Collaborative Research Projects

Deconstructing the Production of Knowledge on the Kurds and Kurdistan

2026.01.28

Project representative:
Mostafa Khalili(Program-specific Assistant Professor/Center for Southeast Asian Studies/Hakubi Center)

Collaborating researchers and co-researchers:
・Mashuq Kurt(Associate Professor/Royal Holloway/University of London)
・Akihiko Yamaguchi(Professor/Faculty of Global Studies/Sophia University)
・Yasuyuki Matsunaga(Professor/Foreign Studies/Graduate School of Global Studies/The University of Tokyo)
・Abdurrahman Gülbeyaz(Associate Professor/Faculty of Multicultural Sociology/Nagasaki University)
・Tatsuya Abe(Doctoral Student/Faculty of Global Studies/Sophia University)

Introducing this project

This project explored how knowledge about the Kurds, a large ethnic group without a nation-state, has been produced, shared, and shaped across different societies. It focused on how history, politics, and power influence the way the Kurds and the region known as Kurdistan (which includes parts of Iraq, Iran, Turkey, and Syria) have been studied in both Western and non-Western academic settings. Many existing studies on the Kurds have been shaped by colonial ideas or government narratives.

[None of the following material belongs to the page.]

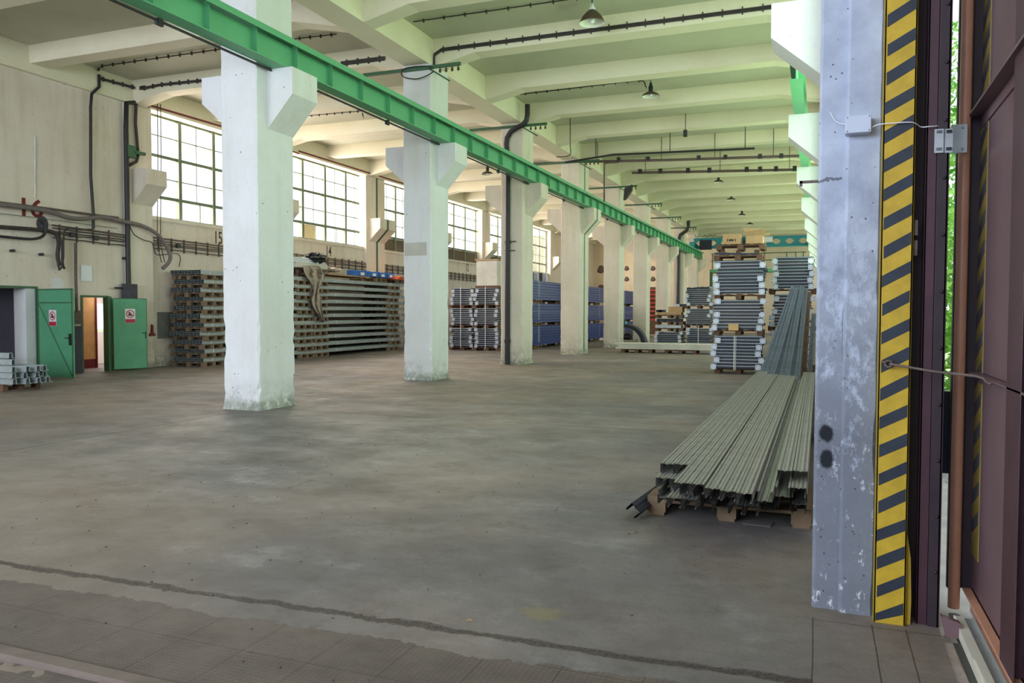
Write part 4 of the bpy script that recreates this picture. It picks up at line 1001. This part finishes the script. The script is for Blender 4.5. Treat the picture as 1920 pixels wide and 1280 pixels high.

This project asked an important question: Can countries outside the West, like Japan, offer new and more balanced ways of studying and understanding Kurdish society?

To explore this, an international workshop was held at Kyoto University in November 2024 under the title “Decolonial Turn and Methodological Challenges in Kurdish Studies.” The event brought together researchers from Japan, Europe, and the Middle East. Discussions focused on how political power and academic traditions influence research, and how to rethink these frameworks to create fairer, more inclusive studies of minority groups like the Kurds.

As part of the project, a public lecture was held at Tokyo University of Foreign Studies, where Dr. Mashuq Kurt (Royal Holloway, University of London) presented research on youth radicalization and political violence in border regions between Turkey and Syria. In October 2024, a special CSEAS Eurasia Seminar on Kurdish politics during the Cold War was also held. Dr. Siarhei Bohdan (Hokkaido University / University of Regensburg) and Dr. Angelika Pobedonostseva (Saint-Petersburg State University) discussed Kurdish guerrilla movements and Soviet Kurdish policies in Armenia and Azerbaijan, based on rare archival materials and interviews.

Through these events, the project promoted open academic exchange and encouraged new international collaboration by helping to reshape how scholars think about Kurdish identity and knowledge production in the modern world.